Phase one starts with the non-dealer player leading the first trick. They may lead any card. The second player during phase one is not required to follow suit and may play any card to the trick from their hand. The highest trump, if applicable, and if not the highest card of the suit lead wins the trick. The winner of the trick draws the top card of the remaining deck, then the loser does as well. Both players should still have 9 cards in hand. The trick is collected by the winner and placed into their score pile face down and the winner leads the next trick. 

During the first 7 tricks before they lead a trick, the player holding the 7 of trumps may reveal it and exchange it with the revealed card that determined trumps. They do not have to if they wish not to. 

At the end of the 7th trick, the loser will draw the faceup card at the bottom of the deck and the rules will change for the second phase of the game.

For phase two following players must follow suit if able. If they cannot they must play a trump if able. If they cannot do either they may play any card from hand to the trick. While following suit and playing trumps is compulsory, trying to win the trick is not. 

Up to the 9th trick, so tricks 1 through 8 players may declare melds. For each trick a player may declare a set and/or a sequence but no more than that. They may not declare two of the same type of meld. The declared melds can share a card as well, so a single card can be used in both melds. The players declare before playing their cards to the trick. The leader of the trick declares first, the second player can only declare their melds if their highest meld has the potential to outrank the other player’s highest-ranked meld.
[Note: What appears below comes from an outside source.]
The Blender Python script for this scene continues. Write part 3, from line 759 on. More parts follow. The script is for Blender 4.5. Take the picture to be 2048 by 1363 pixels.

For example, if the leader of the trick declares they have a set and sequence, the second player can only declare if they too have a set. If both players declare then each player tells what their highest-ranked meld is composed of. The player with the highest-ranked meld scores their declared melds and the other player scores nothing. 

Unscored melds can be redeclared in later tricks. Scored melds cannot but the cards can be used for other melds as long as one card is different or missing, a sequence becomes longer, or the top card of a sequence is higher ranked. 

Belas are independent of these rules and can be declared and scored at any time before the 9th trick. 


Once all tricks are won the players will tally up their score piles and add the score to the points scored throughout the round. don’t forget to score the last trick as 10 points for the winner of it. If a player wins all 9 of the last tricks, they score all 161 points, and the opponent scores nothing for the trick points.  

 A cumulative score is kept over several rounds. The first player to reach 501 points scores 1 victory point if their opponent has a score of 251 or more and 2 points if they have less than 251. When a victory point is scored both players’ scores are reset to zero. 

If during a round of play a player believes they have 501 points they may declare to go out and stop the round. the points are tallied and if they are correct, they score their victory points, but if they were incorrect the opponent scores a victory point regardless of point totals.

If both players reach 501 or more victory points at the end of a round, then the higher total wins the point. If still tied, then another round is started, and the first to score points scores the victory point. 


The game ends when a player reaches the needed number of victory points to win. That player is declared the winner.